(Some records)
________________
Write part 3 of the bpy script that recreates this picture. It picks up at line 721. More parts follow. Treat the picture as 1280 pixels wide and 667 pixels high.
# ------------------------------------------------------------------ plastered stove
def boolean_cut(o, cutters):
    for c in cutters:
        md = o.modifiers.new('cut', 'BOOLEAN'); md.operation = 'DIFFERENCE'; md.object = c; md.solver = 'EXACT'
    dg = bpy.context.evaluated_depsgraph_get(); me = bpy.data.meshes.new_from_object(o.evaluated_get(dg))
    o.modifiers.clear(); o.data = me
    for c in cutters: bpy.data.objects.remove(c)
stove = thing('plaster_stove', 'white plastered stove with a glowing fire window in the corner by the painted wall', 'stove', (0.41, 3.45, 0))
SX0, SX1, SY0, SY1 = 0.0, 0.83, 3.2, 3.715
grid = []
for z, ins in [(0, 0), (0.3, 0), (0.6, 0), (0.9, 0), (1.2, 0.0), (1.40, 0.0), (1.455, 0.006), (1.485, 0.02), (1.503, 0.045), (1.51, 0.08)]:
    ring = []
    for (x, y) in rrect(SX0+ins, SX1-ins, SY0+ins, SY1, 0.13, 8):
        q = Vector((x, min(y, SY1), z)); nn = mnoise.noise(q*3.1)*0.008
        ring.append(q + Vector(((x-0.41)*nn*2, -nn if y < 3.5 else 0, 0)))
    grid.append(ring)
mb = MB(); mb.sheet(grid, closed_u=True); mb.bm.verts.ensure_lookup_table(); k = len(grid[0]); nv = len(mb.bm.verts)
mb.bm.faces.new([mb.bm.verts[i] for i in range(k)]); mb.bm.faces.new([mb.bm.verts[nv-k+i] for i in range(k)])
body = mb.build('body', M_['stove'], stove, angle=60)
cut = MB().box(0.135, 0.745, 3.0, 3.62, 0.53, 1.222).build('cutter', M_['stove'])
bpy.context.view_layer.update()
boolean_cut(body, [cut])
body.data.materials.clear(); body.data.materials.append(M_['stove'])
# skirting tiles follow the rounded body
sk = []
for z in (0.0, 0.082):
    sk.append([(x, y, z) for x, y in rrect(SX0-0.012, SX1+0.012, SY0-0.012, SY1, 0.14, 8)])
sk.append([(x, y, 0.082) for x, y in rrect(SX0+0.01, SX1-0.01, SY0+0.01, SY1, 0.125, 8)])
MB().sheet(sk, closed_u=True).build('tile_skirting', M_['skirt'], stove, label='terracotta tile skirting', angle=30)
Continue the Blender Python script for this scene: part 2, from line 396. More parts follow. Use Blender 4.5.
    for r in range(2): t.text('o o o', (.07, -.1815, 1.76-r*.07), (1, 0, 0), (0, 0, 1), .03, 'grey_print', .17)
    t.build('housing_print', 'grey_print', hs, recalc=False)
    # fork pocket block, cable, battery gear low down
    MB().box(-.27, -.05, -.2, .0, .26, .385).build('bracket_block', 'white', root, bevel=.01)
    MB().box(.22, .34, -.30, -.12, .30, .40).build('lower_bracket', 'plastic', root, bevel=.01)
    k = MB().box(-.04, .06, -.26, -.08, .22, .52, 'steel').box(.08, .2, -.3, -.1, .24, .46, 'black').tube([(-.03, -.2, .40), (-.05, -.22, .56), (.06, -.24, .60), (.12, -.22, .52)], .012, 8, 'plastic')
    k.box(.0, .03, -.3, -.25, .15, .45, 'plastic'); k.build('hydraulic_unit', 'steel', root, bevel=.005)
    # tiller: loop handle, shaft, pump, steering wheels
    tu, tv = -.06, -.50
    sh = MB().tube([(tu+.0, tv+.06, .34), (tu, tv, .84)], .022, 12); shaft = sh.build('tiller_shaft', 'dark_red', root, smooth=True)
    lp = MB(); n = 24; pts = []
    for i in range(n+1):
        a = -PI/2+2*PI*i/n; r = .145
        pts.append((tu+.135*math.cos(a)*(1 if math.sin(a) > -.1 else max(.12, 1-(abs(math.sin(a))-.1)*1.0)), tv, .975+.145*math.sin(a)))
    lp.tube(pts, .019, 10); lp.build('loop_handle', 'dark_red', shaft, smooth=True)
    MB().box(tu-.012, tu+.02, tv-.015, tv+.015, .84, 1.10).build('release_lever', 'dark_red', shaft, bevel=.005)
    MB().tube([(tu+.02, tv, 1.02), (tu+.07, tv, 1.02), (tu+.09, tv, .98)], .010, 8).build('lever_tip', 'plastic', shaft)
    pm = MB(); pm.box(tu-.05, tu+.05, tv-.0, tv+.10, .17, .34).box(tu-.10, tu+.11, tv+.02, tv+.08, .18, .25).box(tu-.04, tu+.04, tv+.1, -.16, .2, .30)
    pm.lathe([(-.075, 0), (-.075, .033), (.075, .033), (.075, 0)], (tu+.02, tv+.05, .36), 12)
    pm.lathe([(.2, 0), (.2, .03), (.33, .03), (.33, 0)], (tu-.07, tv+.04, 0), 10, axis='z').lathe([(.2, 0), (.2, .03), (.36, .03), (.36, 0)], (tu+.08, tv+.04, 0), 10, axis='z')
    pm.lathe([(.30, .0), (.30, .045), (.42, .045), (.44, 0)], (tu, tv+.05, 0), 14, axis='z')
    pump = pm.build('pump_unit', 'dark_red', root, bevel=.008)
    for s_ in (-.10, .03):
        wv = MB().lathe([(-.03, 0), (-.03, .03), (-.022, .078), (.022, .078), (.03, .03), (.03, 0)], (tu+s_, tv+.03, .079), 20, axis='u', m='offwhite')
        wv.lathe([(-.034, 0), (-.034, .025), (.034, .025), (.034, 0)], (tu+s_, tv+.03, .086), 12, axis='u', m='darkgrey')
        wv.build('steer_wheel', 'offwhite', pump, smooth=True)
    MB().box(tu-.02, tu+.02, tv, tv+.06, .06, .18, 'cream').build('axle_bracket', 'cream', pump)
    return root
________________
Exercise prompt:
Copy out all of the data exactly, leaving nothing out.

Result of the exercise:
Write part 3 of the bpy script that recreates this picture. It picks up at line 721. More parts follow. Treat the picture as 1280 pixels wide and 667 pixels high.
# ------------------------------------------------------------------ plastered stove
def boolean_cut(o, cutters):
    for c in cutters:
        md = o.modifiers.new('cut', 'BOOLEAN'); md.operation = 'DIFFERENCE'; md.object = c; md.solver = 'EXACT'
    dg = bpy.context.evaluated_depsgraph_get(); me = bpy.data.meshes.new_from_object(o.evaluated_get(dg))
    o.modifiers.clear(); o.data = me
    for c in cutters: bpy.data.objects.remove(c)
stove = thing('plaster_stove', 'white plastered stove with a glowing fire window in the corner by the painted wall', 'stove', (0.41, 3.45, 0))
SX0, SX1, SY0, SY1 = 0.0, 0.83, 3.2, 3.715
grid = []
for z, ins in [(0, 0), (0.3, 0), (0.6, 0), (0.9, 0), (1.2, 0.0), (1.40, 0.0), (1.455, 0.006), (1.485, 0.02), (1.503, 0.045), (1.51, 0.08)]:
    ring = []
    for (x, y) in rrect(SX0+ins, SX1-ins, SY0+ins, SY1, 0.13, 8):
        q = Vector((x, min(y, SY1), z)); nn = mnoise.noise(q*3.1)*0.008
        ring.append(q + Vector(((x-0.41)*nn*2, -nn if y < 3.5 else 0, 0)))
    grid.append(ring)
mb = MB(); mb.sheet(grid, closed_u=True); mb.bm.verts.ensure_lookup_table(); k = len(grid[0]); nv = len(mb.bm.verts)
mb.bm.faces.new([mb.bm.verts[i] for i in range(k)]); mb.bm.faces.new([mb.bm.verts[nv-k+i] for i in range(k)])
body = mb.build('body', M_['stove'], stove, angle=60)
cut = MB().box(0.135, 0.745, 3.0, 3.62, 0.53, 1.222).build('cutter', M_['stove'])
bpy.context.view_layer.update()
boolean_cut(body, [cut])
body.data.materials.clear(); body.data.materials.append(M_['stove'])
# skirting tiles follow the rounded body
sk = []
for z in (0.0, 0.082):
    sk.append([(x, y, z) for x, y in rrect(SX0-0.012, SX1+0.012, SY0-0.012, SY1, 0.14, 8)])
sk.append([(x, y, 0.082) for x, y in rrect(SX0+0.01, SX1-0.01, SY0+0.01, SY1, 0.125, 8)])
MB().sheet(sk, closed_u=True).build('tile_skirting', M_['skirt'], stove, label='terracotta tile skirting', angle=30)
Continue the Blender Python script for this scene: part 2, from line 396. More parts follow. Use Blender 4.5.
    for r in range(2): t.text('o o o', (.07, -.1815, 1.76-r*.07), (1, 0, 0), (0, 0, 1), .03, 'grey_print', .17)
    t.build('housing_print', 'grey_print', hs, recalc=False)
    # fork pocket block, cable, battery gear low down
    MB().box(-.27, -.05, -.2, .0, .26, .385).build('bracket_block', 'white', root, bevel=.01)
    MB().box(.22, .34, -.30, -.12, .30, .40).build('lower_bracket', 'plastic', root, bevel=.01)
    k = MB().box(-.04, .06, -.26, -.08, .22, .52, 'steel').box(.08, .2, -.3, -.1, .24, .46, 'black').tube([(-.03, -.2, .40), (-.05, -.22, .56), (.06, -.24, .60), (.12, -.22, .52)], .012, 8, 'plastic')
    k.box(.0, .03, -.3, -.25, .15, .45, 'plastic'); k.build('hydraulic_unit', 'steel', root, bevel=.005)
    # tiller: loop handle, shaft, pump, steering wheels
    tu, tv = -.06, -.50
    sh = MB().tube([(tu+.0, tv+.06, .34), (tu, tv, .84)], .022, 12); shaft = sh.build('tiller_shaft', 'dark_red', root, smooth=True)
    lp = MB(); n = 24; pts = []
    for i in range(n+1):
        a = -PI/2+2*PI*i/n; r = .145
        pts.append((tu+.135*math.cos(a)*(1 if math.sin(a) > -.1 else max(.12, 1-(abs(math.sin(a))-.1)*1.0)), tv, .975+.145*math.sin(a)))
    lp.tube(pts, .019, 10); lp.build('loop_handle', 'dark_red', shaft, smooth=True)
    MB().box(tu-.012, tu+.02, tv-.015, tv+.015, .84, 1.10).build('release_lever', 'dark_red', shaft, bevel=.005)
    MB().tube([(tu+.02, tv, 1.02), (tu+.07, tv, 1.02), (tu+.09, tv, .98)], .010, 8).build('lever_tip', 'plastic', shaft)
    pm = MB(); pm.box(tu-.05, tu+.05, tv-.0, tv+.10, .17, .34).box(tu-.10, tu+.11, tv+.02, tv+.08, .18, .25).box(tu-.04, tu+.04, tv+.1, -.16, .2, .30)
    pm.lathe([(-.075, 0), (-.075, .033), (.075, .033), (.075, 0)], (tu+.02, tv+.05, .36), 12)
    pm.lathe([(.2, 0), (.2, .03), (.33, .03), (.33, 0)], (tu-.07, tv+.04, 0), 10, axis='z').lathe([(.2, 0), (.2, .03), (.36, .03), (.36, 0)], (tu+.08, tv+.04, 0), 10, axis='z')
    pm.lathe([(.30, .0), (.30, .045), (.42, .045), (.44, 0)], (tu, tv+.05, 0), 14, axis='z')
    pump = pm.build('pump_unit', 'dark_red', root, bevel=.008)
    for s_ in (-.10, .03):
        wv = MB().lathe([(-.03, 0), (-.03, .03), (-.022, .078), (.022, .078), (.03, .03), (.03, 0)], (tu+s_, tv+.03, .079), 20, axis='u', m='offwhite')
        wv.lathe([(-.034, 0), (-.034, .025), (.034, .025), (.034, 0)], (tu+s_, tv+.03, .086), 12, axis='u', m='darkgrey')
        wv.build('steer_wheel', 'offwhite', pump, smooth=True)
    MB().box(tu-.02, tu+.02, tv, tv+.06, .06, .18, 'cream').build('axle_bracket', 'cream', pump)
    return root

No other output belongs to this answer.